Hi Arno,

What I was considering is the idea that a user is idempotent, but may find 
itself associated across the cluster to a “world geography”. One shard 
aggregates users, one shard aggregates geographies. In the analogy, the user 
shard is the HLR, the geography shard is the VLR. It’s not exact, of course. 
Communicating between the two is managed by key through the shard region 
controllers. So the user would maintain the key of the geography that it is 
currently in, and likewise the geography would maintain a list of the keys for 
the users that are in it.

>From a perspective of locality, it does not change that the user will be 
>instantiated in the node where the shard is “balanced” to. As I re-read your 
>OP, I think I mis-considered your goals.
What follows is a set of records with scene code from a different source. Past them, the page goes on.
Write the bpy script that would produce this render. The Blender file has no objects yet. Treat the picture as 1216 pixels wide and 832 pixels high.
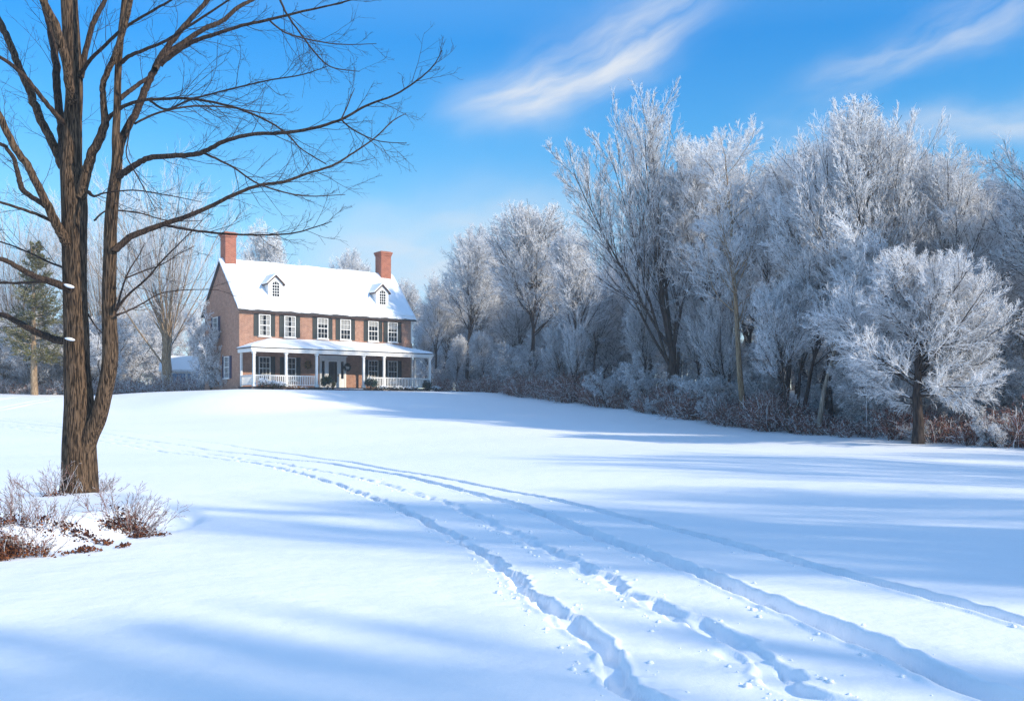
import bpy, math
import numpy as np
from mathutils import Vector

R_ = math.radians
sc = bpy.context.scene
COL = sc.collection

# ------------------------------------------------------------------ camera
cd = bpy.data.cameras.new("camera")
cam = bpy.data.objects.new("camera", cd)
COL.objects.link(cam)
EYE = 1.6
cam.location = (0, 0, EYE)
cam.rotation_euler = (R_(90), 0, 0)
cd.sensor_width = 36.0
cd.lens = 35.32
cd.shift_y = 69.0 / 1216.0
cd.clip_start = 0.05
cd.clip_end = 20000
sc.camera = cam
FPX, CX, HY = 1193.0, 608.0, 485.0          # focal length and horizon in photo pixels

# ------------------------------------------------------------------ sky and sun
SUN_EL, SUN_XY = 27.0, (0.887, -0.462)       # direction towards the sun
sx, sy = SUN_XY
sl = math.hypot(sx, sy)
SUN = Vector((sx / sl * math.cos(R_(SUN_EL)), sy / sl * math.cos(R_(SUN_EL)), math.sin(R_(SUN_EL))))
w = bpy.data.worlds.new("World")
sc.world = w
w.use_nodes = True
wt = w.node_tree
for n in list(wt.nodes):
    wt.nodes.remove(n)


def N(t, kind, **kw):
    n = t.nodes.new(kind)
    for k, v in kw.items():
        setattr(n, k, v)
    return n


def mth(t, op, a, b=None, clamp=False):
    n = N(t, 'ShaderNodeMath', operation=op, use_clamp=clamp)
    for i, v in enumerate((a, b)):
        if v is None:
            continue
        if isinstance(v, (int, float)):
            n.inputs[i].default_value = v
        else:
            t.links.new(v, n.inputs[i])
    return n.outputs[0]


SKY_STRENGTH = 0.15
EXPOSURE = 0.88
out = N(wt, 'ShaderNodeOutputWorld')
bg = N(wt, 'ShaderNodeBackground')
bg.inputs['Strength'].default_value = SKY_STRENGTH
sky = N(wt, 'ShaderNodeTexSky', sky_type='NISHITA', sun_disc=False)
sky.sun_elevation = R_(SUN_EL)
sky.sun_rotation = math.atan2(sx, sy)
sky.altitude = 300
sky.air_density = 0.9
sky.dust_density = 0.1
sky.ozone_density = 5.0
hs = N(wt, 'ShaderNodeHueSaturation')
hs.inputs['Saturation'].default_value = 1.0
hs.inputs['Value'].default_value = 1.0
wt.links.new(sky.outputs[0], hs.inputs['Color'])
tc = N(wt, 'ShaderNodeTexCoord')
sep = N(wt, 'ShaderNodeSeparateXYZ')
wt.links.new(tc.outputs['Generated'], sep.inputs[0])
DX, DY, DZ = sep.outputs
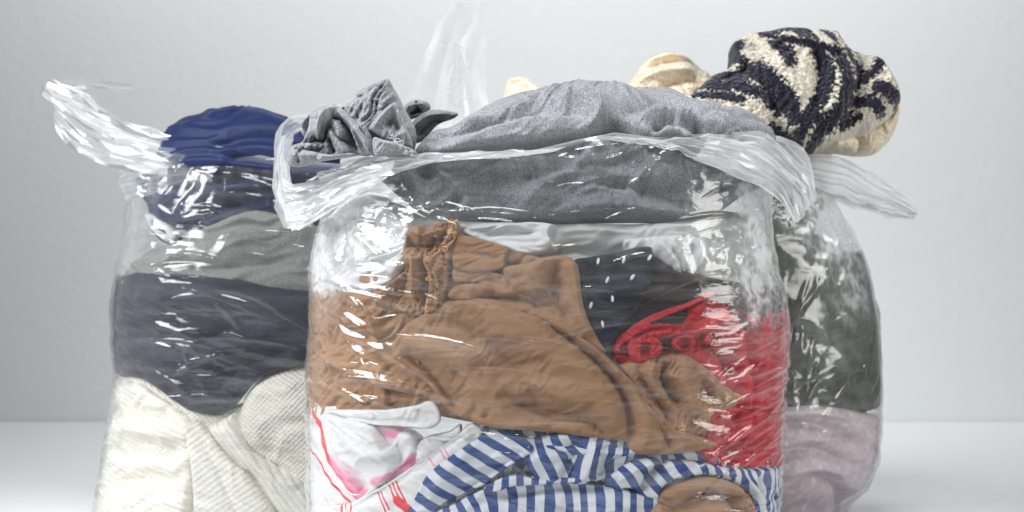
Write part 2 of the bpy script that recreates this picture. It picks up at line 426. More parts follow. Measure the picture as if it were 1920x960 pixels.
M['white'] = cloth('white_cotton', srgb(214, 214, 215), srgb(202, 202, 205))
M['red'] = cloth('red_satin', srgb(190, 8, 34), srgb(162, 4, 26), rough=.42, spec=.5, sheen=.1)
M['navy'] = cloth('navy_satin', srgb(9, 29, 76), srgb(7, 22, 58), rough=.5, spec=.4, sheen=.15, sheen_col=(.3, .45, 1.0))
M['olive_grey'] = cloth('warm_grey_jersey', srgb(148, 148, 144), srgb(110, 110, 107), 'jersey')
M['charcoal'] = cloth('charcoal_cotton', srgb(58, 57, 70), srgb(46, 46, 58), sheen=.25)
M['cream'] = cloth('cream_moss_knit', srgb(243, 240, 228), srgb(224, 219, 203), 'knit', bump=.5, sheen=.3)
M['cream_rib'] = cloth('cream_rib_knit', srgb(243, 240, 229), srgb(226, 221, 206), 'rib', bump=.4, sheen=.3)
M['cream_wool'] = cloth('cream_wool', srgb(240, 228, 206), srgb(224, 206, 178), 'boucle', bump=.5, sheen=.5)
M['zebra'] = cloth('cream_black_boucle', srgb(232, 226, 210), srgb(206, 198, 180), 'boucle', bump=1.0, sheen=.3,
                   mask=dict(attr='dark', col=srgb(36, 34, 50), scale=330, rag=1.5, soft=.08))
M['olive'] = cloth('dark_olive_cotton', srgb(78, 80, 70), srgb(58, 60, 54), sheen=.2)
M['mauve'] = cloth('mauve_print_cotton', srgb(208, 193, 199), srgb(192, 176, 183), mott=1.0, mask=dict(attr='fleck', col=srgb(226, 216, 220), scale=200, rag=.2, soft=.12))
M['stripe'] = striped('blue_white_stripe', srgb(204, 208, 214), srgb(44, 73, 132))
M['redmark'] = cloth('white_cotton_red_stripe', srgb(214, 213, 212), srgb(204, 202, 203), mask=dict(attr='red', col=srgb(214, 46, 58), scale=500, rag=.12, soft=.05, more=[('pink', srgb(224, 140, 168))]))
M['film'] = film('clear_polythene')
M['film_far'] = film('clear_polythene_far', haze=.02, edge=.25)
M['film_handle'] = film('gathered_polythene', haze=.22, edge=.2, rough=.2, crinkle=.3, gl=.85)
M['film_top'] = film('thin_polythene', haze=.10, edge=.2, rough=.26, crinkle=.2, gl=.7)

def wall_mat():
    m, t, out, N, L = nt('painted_wall')
    co = N('TexCoord').outputs['Object']
    def noise(s, d=4):
        n = N('TexNoise'); n.inputs['Scale'].default_value = s; n.inputs['Detail'].default_value = d; L(co, n.inputs['Vector']); return n.outputs['Fac']
    p = N('BsdfPrincipled'); p.inputs['Roughness'].default_value = .75
    L(mixc(t, noise(3), srgb(226, 229, 230), srgb(220, 223, 225)), p.inputs['Base Color'])
    h = mth(t, 'ADD', noise(70, 5), mth(t, 'MULTIPLY', noise(220, 3), .4))
    bp = N('Bump'); bp.inputs['Strength'].default_value = .24; bp.inputs['Distance'].default_value = .005; L(h, bp.inputs['Height']); L(bp.outputs[0], p.inputs['Normal'])
    L(p.outputs[0], out.inputs[0]); return m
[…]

What if you kept the shard for the geographies and removed it for the users, 
keeping the latter persistent all the same. Then spread the persistence 
configuration for users across the cluster (I use ZK for this). The user could 
then be restored as a child of the geography by the sharded geography actor, on 
that same node.

A basic implementation would require that the user actor was on one node at a 
time. You might want some security against the user actor being started in 
multiple geographies. It might be completely reasonable for the user actor to 
be multiply available like that, maybe by wiring distributed PubSub into the 
persistent user actor event loop. I haven’t thought though the scalability or 
performance of this, just offering ideas.

Brian

> On Dec 10, 2017, at 3:44 PM, Arno Haase <[email protected]> 
> wrote:
> 
> Brian, thanks for the pointer.
> 
> I just googled HLR, and the idea I took away is that there is a master
> record on a fixed server node (the HLR) with a redundant copy on a
> topologically close server node (the VLR) which is updated periodically.
> 
> This kind of architecture does not look attractive for my problem, but I
> may have missed some key point of HLR / VLR.
> 
> But player data changes frequently (several times per second), and I
> want to avoid round trips between servers to save bandwidth and reduce
> latency. I am looking for a solution that actually moves / migrates the
> player actor to a different server node according to where in the game
> the player's character has currently moved.
> 
> Something like sharding with the same entity moving from shard to shard
> over time (and yes, I know that is not how sharding works ;-) )
> 
> - Arno
> 
> 
> Am 10.12.2017 um 19:14 schrieb Brian Topping:
>> I would check out the concept of the "Home Location Register" in the
>> realm of cellular telephony.
>> 
>> On Sunday, December 10, 2017 at 3:03:33 AM UTC-7, Arno Haase wrote:
>> 
>>    I am thinking about how to build a massively parallel online game on
>>    top
>>    of Akka cluster. The game is based on a huge two dimensional "world"
>>    through which players can move.